After his sermon, Kevin's practice has become, taking a few minutes of silence to listen for Holy Spirit's direction in ministry. During this time, GOD spoke to Matt, who had not been with us in the pre-service prayer. He shared that he believed the the LORD wanted to speak to us about our EYES; He wanted to show us where and to whom He is ministering so we can move with Him. I spoke up then, too, encouraging him in his "hearing;" thematically, this was surely something GOD wanted to speak to his "sheep" that morning.

I know JESUS was at work in many people that morning, speaking personal words of encouragement in our individual "languages," but I'll mention just one more, as it's a first hand account.
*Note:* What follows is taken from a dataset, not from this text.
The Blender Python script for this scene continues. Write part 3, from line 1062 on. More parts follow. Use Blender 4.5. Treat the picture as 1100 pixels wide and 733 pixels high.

During the sermon Kevin had shared a personal story about his time as a camp counselor back in college, at which time he thought "This is what I was made for" - shepherding people. That phrase jumped out at me, as Kevin spoke it, and I had the sense that GOD wanted to minister to someone in the room for which that statement caused a "stir" in their spirit. So I had written in down and circled it, so I didn't forget to share it later. After the listening time I did share what I felt GOD was saying for someone, and then, as Kevin and I were waiting at the front for anyone who wanted prayer, a man approached us. He confirmed that all I had spoken was exactly what he was thinking and feeling, when Kevin shared his story and "this is what I was made for.." phrase. GOD continued to encourage this friend, as we prayed for him, giving us pictures and words that spoke to his heart.

It strikes me that THIS is what we were all made for, to be in relationship with the ONE who created us, to help each other understand the eccentricities of HIS voice to see what HE sees and partner with HIM in what He's doing in this world.